Cree Involvement and Public Participation in ESIA

Special status for Crees
In carrying out environmental and social impact assessments, Cree people are guaranteed special status in the decision-making process (as per Section 22 of the JBNQA). This way, the local Cree community, the Cree Nation Government, and any Cree individual may make oral or written representations to the review committees. Moreover, the Cree Nation Government appoints two members on each Evaluating and Review Committees. Also, on Category I land, the decisions are taken by the Cree Regional Administrator.

Public participation
Public participation in the ESIA process should occur as early as possible and at each step of the ESIA process. Hence, it is strongly recommended that proponents invite Cree input right at the beginning of their project planning. The level of involvement can vary from one ESIA step to another one, and it is important for proponents to make a public participation plan as soon as possible in order to involve various stakeholders at the right time.

Cree involvement can help proponents to do the following:

  • Better define their project and alternatives
  • Describe the environment and the social milieu with traditional, local and scientific knowledge
  • Focus on key issues in order to reduce the impacts
  • Enhance benefits based on Cree individual and community needs
  • Propose well-adapted mitigation measures

Effective public participation enable proponents to better understand the multiple Cree perspectives, avoid misunderstanding, and result in better relationships and decisions.

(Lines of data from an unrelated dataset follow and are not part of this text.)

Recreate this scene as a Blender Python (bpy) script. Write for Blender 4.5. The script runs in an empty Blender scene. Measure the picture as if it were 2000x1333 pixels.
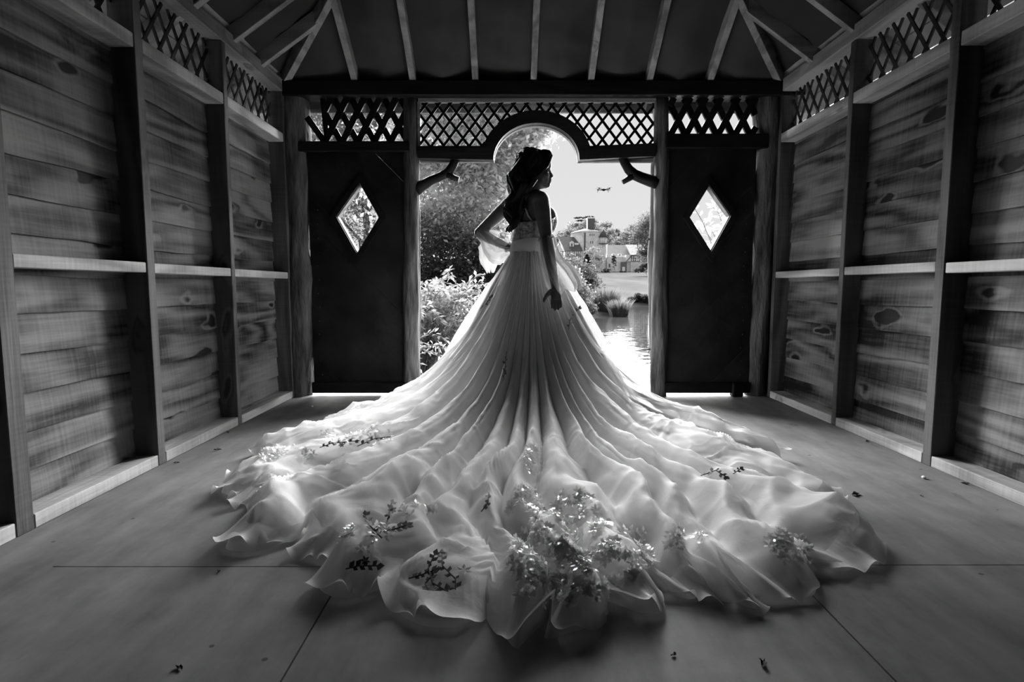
import bpy, bmesh, math, random
import numpy as np
from mathutils import Vector, Matrix, noise as mnoise

random.seed(7); np.random.seed(7)
SC = bpy.context.scene
COL = SC.collection
PI = math.pi
F, PITCH, EYE = 1130.0, math.atan(106.5 / 1130.0), 0.85
CP, SP = math.cos(PITCH), math.sin(PITCH)

# ---------------------------------------------------------------- camera, sky, fill lamp, exposure
cam_data = bpy.data.cameras.new('camera')
cam_data.sensor_width = 36.0
cam_data.lens = F / 2000.0 * 36.0
cam_data.clip_start = 0.02
cam_data.clip_end = 2000
cam = bpy.data.objects.new('camera', cam_data)
COL.objects.link(cam)
cam.location = (0, 0, EYE)
cam.rotation_euler = (PI / 2 - PITCH, 0, 0)
SC.camera = cam

world = bpy.data.worlds.new('sky'); SC.world = world
world.use_nodes = True
wn = world.node_tree.nodes; wl = world.node_tree.links
bg = wn['Background']
# pale overcast-bright sky, slightly lighter towards the horizon
tc = wn.new('ShaderNodeTexCoord'); sep = wn.new('ShaderNodeSeparateXYZ')
ramp = wn.new('ShaderNodeValToRGB')
wl.new(tc.outputs['Generated'], sep.inputs[0]); wl.new(sep.outputs['Z'], ramp.inputs[0]); wl.new(ramp.outputs[0], bg.inputs[0])
ramp.color_ramp.elements[0].position = 0.0; ramp.color_ramp.elements[0].color = (0.80, 0.80, 0.80, 1)
ramp.color_ramp.elements[1].position = 0.5; ramp.color_ramp.elements[1].color = (0.70, 0.70, 0.70, 1)
bg.inputs[1].default_value = SKY = 1.0

fill_sun_data = bpy.data.lights.new('fill_sun', 'SUN'); fill_sun_data.energy = 68.0; fill_sun_data.angle = math.radians(76)   # added wide lamp in place of hazy sky, brightens the room
fill_sun_data.color = (1, 1, 1)
fill_sun = bpy.data.objects.new('fill_sun', fill_sun_data); COL.objects.link(fill_sun)
fill_sun.rotation_euler = Vector((0.0, -0.93, -0.35)).to_track_quat('-Z', 'Y').to_euler()

SC.view_settings.view_transform = 'Standard'
SC.view_settings.look = 'None'
SC.view_settings.exposure = 0.0
SC.view_settings.gamma = 1.0
SC.view_settings.use_curve_mapping = False
SC.cycles.use_denoising = True
SC.cycles.max_bounces = 8
SC.cycles.diffuse_bounces = 5
SC.cycles.transparent_max_bounces = 20
SC.cycles.use_adaptive_sampling = True
SC.cycles.adaptive_threshold = 0.03
SC.cycles.transmission_bounces = 5
SC.cycles.caustics_reflective = False
SC.cycles.caustics_refractive = False

# ---------------------------------------------------------------- measuring helpers
def at(px, py, Y):
    """world point at depth Y seen at photograph pixel (px, py)"""
    a = (px - 1000) / F; b = (666.5 - py) / F
    y = CP + b * SP; z = -SP + b * CP; t = Y / y
    return Vector((a * t, Y, EYE + z * t))
def on_floor(px, py, z=0.0):
    a = (px - 1000) / F; b = (666.5 - py) / F
    y = CP + b * SP; zz = -SP + b * CP; t = (z - EYE) / zz
    return Vector((a * t, y * t, z))

# ---------------------------------------------------------------- object helpers
def link(name, me, mat=None, parent=None, smooth=False):
    o = bpy.data.objects.new(name, me)
    COL.objects.link(o)
    if mat is not None and not me.materials: me.materials.append(mat)
    if parent is not None: o.parent = parent
    if smooth: me.shade_smooth()
    return o
def mesh(name, V, Fc, mat=None, parent=None, smooth=False):
    me = bpy.data.meshes.new(name)
    me.from_pydata([tuple(v) for v in V], [], Fc); me.update()
    return link(name, me, mat, parent, smooth)
def np_mesh(name, V, Q, mat=None, parent=None, smooth=True):
    """V (n,3) float array, Q (m,k) int array"""
    me = bpy.data.meshes.new(name)
    V = np.ascontiguousarray(V, dtype=np.float32); Q = np.ascontiguousarray(Q, dtype=np.int32)
    k = Q.shape[1]
    me.vertices.add(len(V)); me.vertices.foreach_set('co', V.ravel())
    me.loops.add(Q.size); me.loops.foreach_set('vertex_index', Q.ravel())
    me.polygons.add(len(Q))
    me.polygons.foreach_set('loop_start', np.arange(0, Q.size, k, dtype=np.int32))
    me.update(calc_edges=True); me.validate()
    return link(name, me, mat, parent, smooth)
def empty(name, loc=(0, 0, 0)):
    o = bpy.data.objects.new(name, None); COL.objects.link(o); o.location = loc
    o.empty_display_size = 0.1
    return o
def tag(o, label, cat, group=None):
    o['label'] = label; o['category'] = cat
    if group: o['group'] = group
    return o
def struct(name, label=None):
    o = empty(name); o['kind'] = 'structure'
    if label: o['label'] = label
    return o

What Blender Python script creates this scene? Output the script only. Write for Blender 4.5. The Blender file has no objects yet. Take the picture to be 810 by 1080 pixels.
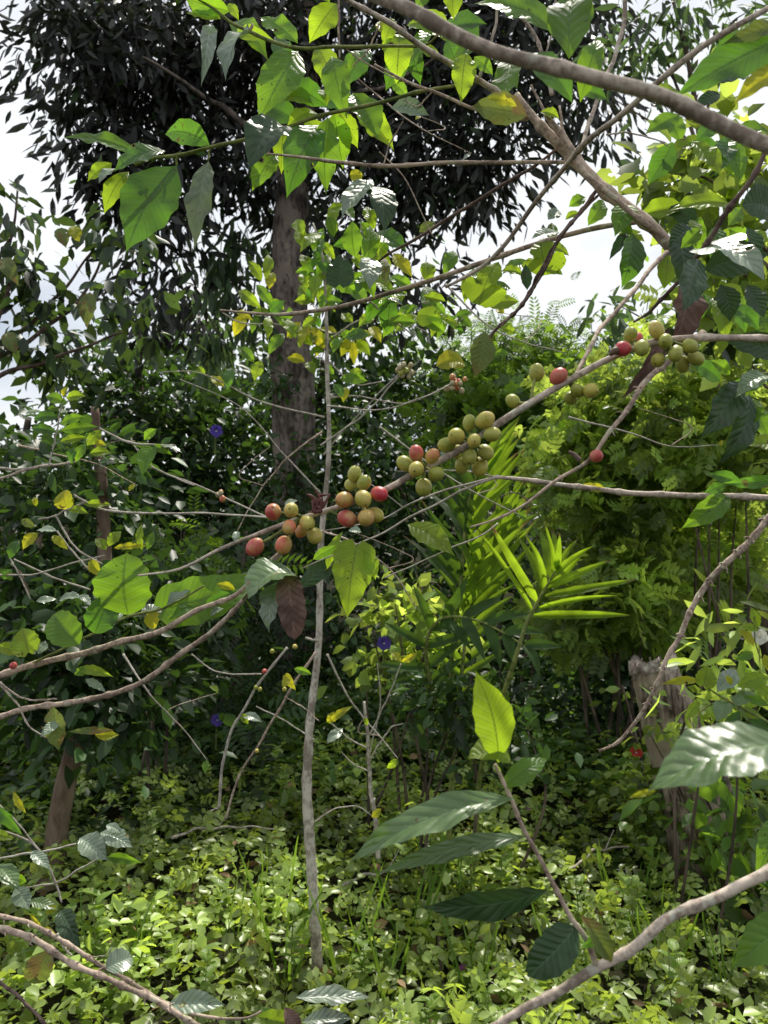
import bpy, math, random
import numpy as np
R = math.radians
rnd = random.Random(7)
rng = np.random.default_rng(11)
scene = bpy.context.scene
COL = scene.collection

# ------------------------------------------------------------------ camera
CAM = np.array([0.0, 0.0, 1.5]); PITCH = R(5.0); F = 831.0
FW = np.array([0, math.cos(PITCH), math.sin(PITCH)]); UP = np.array([0, -math.sin(PITCH), math.cos(PITCH)]); RT = np.array([1.0, 0, 0])
def ray(px, py): return FW + (px-405)/F*RT + (540-py)/F*UP
def P(px, py, d): return CAM + d*ray(px, py)
cd = bpy.data.cameras.new('camera'); cam = bpy.data.objects.new('camera', cd); COL.objects.link(cam)
cam.location = CAM; cam.rotation_euler = (R(90)+PITCH, 0, 0)
cd.sensor_fit = 'VERTICAL'; cd.sensor_height = 24.0; cd.lens = F/1080*24.0
cd.clip_start = 0.02; cd.clip_end = 2000
cd.dof.use_dof = True; cd.dof.focus_distance = 1.0; cd.dof.aperture_fstop = 11
scene.camera = cam
scene.cycles.max_bounces = 5; scene.cycles.transparent_max_bounces = 4; scene.cycles.diffuse_bounces = 3; scene.cycles.glossy_bounces = 2; scene.cycles.transmission_bounces = 4

# ------------------------------------------------------------------ light
SUN_EL, SUN_AZ = R(64), R(17)          # azimuth from +Y towards +X
S = np.array([math.sin(SUN_AZ)*math.cos(SUN_EL), math.cos(SUN_AZ)*math.cos(SUN_EL), math.sin(SUN_EL)])
sl = bpy.data.lights.new('sun', 'SUN'); sl.energy = 5.0; sl.angle = R(0.5); sl.color = (1.0, 0.94, 0.84)
so = bpy.data.objects.new('sun', sl); COL.objects.link(so)
from mathutils import Vector
so.rotation_euler = Vector(S).to_track_quat('Z', 'Y').to_euler()
w = bpy.data.worlds.new("World"); scene.world = w; w.use_nodes = True
nt = w.node_tree; N = nt.nodes; LK = nt.links; N.clear()
def nn(tree, t, **kw):
    n = tree.nodes.new(t)
    for k, v in kw.items(): setattr(n, k, v)
    return n
sky = nn(nt, 'ShaderNodeTexSky', sky_type='NISHITA', sun_disc=False, sun_elevation=SUN_EL, sun_rotation=SUN_AZ)
sky.air_density = 1.2; sky.dust_density = 2.0
bg1 = nn(nt, 'ShaderNodeBackground'); bg1.inputs['Strength'].default_value = 0.10
LK.new(sky.outputs[0], bg1.inputs[0])
bg2 = nn(nt, 'ShaderNodeBackground'); bg2.inputs['Color'].default_value = (0.93, 0.96, 1.0, 1)
tc = nn(nt, 'ShaderNodeTexCoord'); noi = nn(nt, 'ShaderNodeTexNoise'); noi.inputs['Scale'].default_value = 2.6; noi.inputs['Detail'].default_value = 6
mp = nn(nt, 'ShaderNodeMapping'); mp.inputs['Scale'].default_value = (1, 1, 2.0); LK.new(tc.outputs['Generated'], mp.inputs[0]); LK.new(mp.outputs[0], noi.inputs[0])
rmp = nn(nt, 'ShaderNodeValToRGB'); rmp.color_ramp.elements[0].position = 0.28; rmp.color_ramp.elements[1].position = 0.52
LK.new(noi.outputs[0], rmp.inputs[0])
# cloud brightness mapped by direction, both ends set equal
vd = nn(nt, 'ShaderNodeVectorMath', operation='DOT_PRODUCT'); LK.new(tc.outputs['Generated'], vd.inputs[0])
sd = np.array([0.28, 0.86, 0.42]); sd = sd/np.linalg.norm(sd); vd.inputs[1].default_value = sd
mr = nn(nt, 'ShaderNodeMapRange'); mr.inputs[1].default_value = 0.0; mr.inputs[2].default_value = 1.0; mr.inputs[1].default_value = -.6; mr.inputs[2].default_value = .95; mr.inputs[3].default_value = 1.08; mr.inputs[4].default_value = 1.08
LK.new(vd.outputs['Value'], mr.inputs[0]); LK.new(mr.outputs[0], bg2.inputs['Strength'])
mx = nn(nt, 'ShaderNodeMixShader'); LK.new(rmp.outputs[0], mx.inputs[0]); LK.new(bg1.outputs[0], mx.inputs[1]); LK.new(bg2.outputs[0], mx.inputs[2])
out = nn(nt, 'ShaderNodeOutputWorld'); LK.new(mx.outputs[0], out.inputs[0])
scene.view_settings.view_transform = 'Standard'; scene.view_settings.look = 'None'; scene.view_settings.exposure = 0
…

Evaluating and Review Committees
At their discretion, Evaluating and Review Committees can hold public consultations to establish directives or to review the ESIA study. These public consultations enable the Evaluating and Review Committees to consider many individual concerns and views about the project as they prepare recommendations to the administrator. Usually, the Review Committees hold two formal public participation opportunities: 1) Information session where people can get information on the project by the proponent and ask questions, and 2) Consultations where people can ask questions and express their opinion, concerns and views on the project. People can make oral presentations and/or submit a brief.

The ESIA Team

The Cree Nation Government’s Environment and Remedial Works Department has a team of environmental analysts and experts working on reviewing the documents related to the various projects that are at the different stages of the ESIA process. When it comes to development in Eeyou Istchee, together with the collaboration of Cree communities and Cree entities, we strive for the greatest benefit for the Cree people and the least impact on our traditional land and ways of life.